#### [Exercise instructions]
Output all of the data below exactly as given.

#### [Data extract]
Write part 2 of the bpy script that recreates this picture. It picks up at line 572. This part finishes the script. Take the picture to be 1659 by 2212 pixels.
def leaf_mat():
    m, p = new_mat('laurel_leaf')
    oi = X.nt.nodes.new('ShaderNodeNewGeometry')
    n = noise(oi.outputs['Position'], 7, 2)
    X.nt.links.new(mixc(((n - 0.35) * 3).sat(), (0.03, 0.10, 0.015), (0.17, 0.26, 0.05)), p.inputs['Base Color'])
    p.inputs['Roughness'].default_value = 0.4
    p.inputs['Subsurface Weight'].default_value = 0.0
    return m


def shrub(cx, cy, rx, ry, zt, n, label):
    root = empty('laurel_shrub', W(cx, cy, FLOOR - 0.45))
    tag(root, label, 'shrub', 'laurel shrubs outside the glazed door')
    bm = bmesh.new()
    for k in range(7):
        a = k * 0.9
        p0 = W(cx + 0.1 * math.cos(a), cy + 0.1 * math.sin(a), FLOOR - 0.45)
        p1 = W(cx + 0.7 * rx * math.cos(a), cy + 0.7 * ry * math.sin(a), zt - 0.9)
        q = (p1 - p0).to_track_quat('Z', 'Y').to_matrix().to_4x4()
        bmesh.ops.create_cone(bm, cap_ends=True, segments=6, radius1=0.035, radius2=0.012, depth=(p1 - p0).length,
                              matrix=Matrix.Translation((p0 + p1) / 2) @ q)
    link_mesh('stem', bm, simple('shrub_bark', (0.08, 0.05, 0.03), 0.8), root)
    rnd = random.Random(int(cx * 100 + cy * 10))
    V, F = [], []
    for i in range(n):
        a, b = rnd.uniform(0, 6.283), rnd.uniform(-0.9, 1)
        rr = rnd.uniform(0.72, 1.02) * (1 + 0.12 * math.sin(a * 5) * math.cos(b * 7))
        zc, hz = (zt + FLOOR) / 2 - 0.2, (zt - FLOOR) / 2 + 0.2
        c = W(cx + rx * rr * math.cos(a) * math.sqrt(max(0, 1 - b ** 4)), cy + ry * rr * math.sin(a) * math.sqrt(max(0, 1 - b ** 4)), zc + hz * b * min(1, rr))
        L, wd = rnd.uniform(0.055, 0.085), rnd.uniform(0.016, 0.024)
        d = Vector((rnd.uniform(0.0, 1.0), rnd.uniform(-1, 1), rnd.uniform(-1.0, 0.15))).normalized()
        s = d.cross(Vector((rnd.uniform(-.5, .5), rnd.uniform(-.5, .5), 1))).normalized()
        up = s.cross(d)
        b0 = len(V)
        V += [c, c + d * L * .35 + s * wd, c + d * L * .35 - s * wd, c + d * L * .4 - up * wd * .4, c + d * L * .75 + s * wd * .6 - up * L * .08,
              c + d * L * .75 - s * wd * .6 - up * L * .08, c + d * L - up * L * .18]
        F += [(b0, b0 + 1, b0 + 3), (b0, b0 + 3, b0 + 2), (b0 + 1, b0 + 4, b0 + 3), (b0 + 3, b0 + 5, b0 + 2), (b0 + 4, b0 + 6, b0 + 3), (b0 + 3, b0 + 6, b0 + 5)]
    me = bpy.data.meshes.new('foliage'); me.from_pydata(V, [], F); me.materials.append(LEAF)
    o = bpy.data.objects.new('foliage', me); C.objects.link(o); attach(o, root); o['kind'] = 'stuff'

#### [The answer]
Write part 2 of the bpy script that recreates this picture. It picks up at line 572. This part finishes the script. Take the picture to be 1659 by 2212 pixels.
def leaf_mat():
    m, p = new_mat('laurel_leaf')
    oi = X.nt.nodes.new('ShaderNodeNewGeometry')
    n = noise(oi.outputs['Position'], 7, 2)
    X.nt.links.new(mixc(((n - 0.35) * 3).sat(), (0.03, 0.10, 0.015), (0.17, 0.26, 0.05)), p.inputs['Base Color'])
    p.inputs['Roughness'].default_value = 0.4
    p.inputs['Subsurface Weight'].default_value = 0.0
    return m


def shrub(cx, cy, rx, ry, zt, n, label):
    root = empty('laurel_shrub', W(cx, cy, FLOOR - 0.45))
    tag(root, label, 'shrub', 'laurel shrubs outside the glazed door')
    bm = bmesh.new()
    for k in range(7):
        a = k * 0.9
        p0 = W(cx + 0.1 * math.cos(a), cy + 0.1 * math.sin(a), FLOOR - 0.45)
        p1 = W(cx + 0.7 * rx * math.cos(a), cy + 0.7 * ry * math.sin(a), zt - 0.9)
        q = (p1 - p0).to_track_quat('Z', 'Y').to_matrix().to_4x4()
        bmesh.ops.create_cone(bm, cap_ends=True, segments=6, radius1=0.035, radius2=0.012, depth=(p1 - p0).length,
                              matrix=Matrix.Translation((p0 + p1) / 2) @ q)
    link_mesh('stem', bm, simple('shrub_bark', (0.08, 0.05, 0.03), 0.8), root)
    rnd = random.Random(int(cx * 100 + cy * 10))
    V, F = [], []
    for i in range(n):
        a, b = rnd.uniform(0, 6.283), rnd.uniform(-0.9, 1)
        rr = rnd.uniform(0.72, 1.02) * (1 + 0.12 * math.sin(a * 5) * math.cos(b * 7))
        zc, hz = (zt + FLOOR) / 2 - 0.2, (zt - FLOOR) / 2 + 0.2
        c = W(cx + rx * rr * math.cos(a) * math.sqrt(max(0, 1 - b ** 4)), cy + ry * rr * math.sin(a) * math.sqrt(max(0, 1 - b ** 4)), zc + hz * b * min(1, rr))
        L, wd = rnd.uniform(0.055, 0.085), rnd.uniform(0.016, 0.024)
        d = Vector((rnd.uniform(0.0, 1.0), rnd.uniform(-1, 1), rnd.uniform(-1.0, 0.15))).normalized()
        s = d.cross(Vector((rnd.uniform(-.5, .5), rnd.uniform(-.5, .5), 1))).normalized()
        up = s.cross(d)
        b0 = len(V)
        V += [c, c + d * L * .35 + s * wd, c + d * L * .35 - s * wd, c + d * L * .4 - up * wd * .4, c + d * L * .75 + s * wd * .6 - up * L * .08,
              c + d * L * .75 - s * wd * .6 - up * L * .08, c + d * L - up * L * .18]
        F += [(b0, b0 + 1, b0 + 3), (b0, b0 + 3, b0 + 2), (b0 + 1, b0 + 4, b0 + 3), (b0 + 3, b0 + 5, b0 + 2), (b0 + 4, b0 + 6, b0 + 3), (b0 + 3, b0 + 6, b0 + 5)]
    me = bpy.data.meshes.new('foliage'); me.from_pydata(V, [], F); me.materials.append(LEAF)
    o = bpy.data.objects.new('foliage', me); C.objects.link(o); attach(o, root); o['kind'] = 'stuff'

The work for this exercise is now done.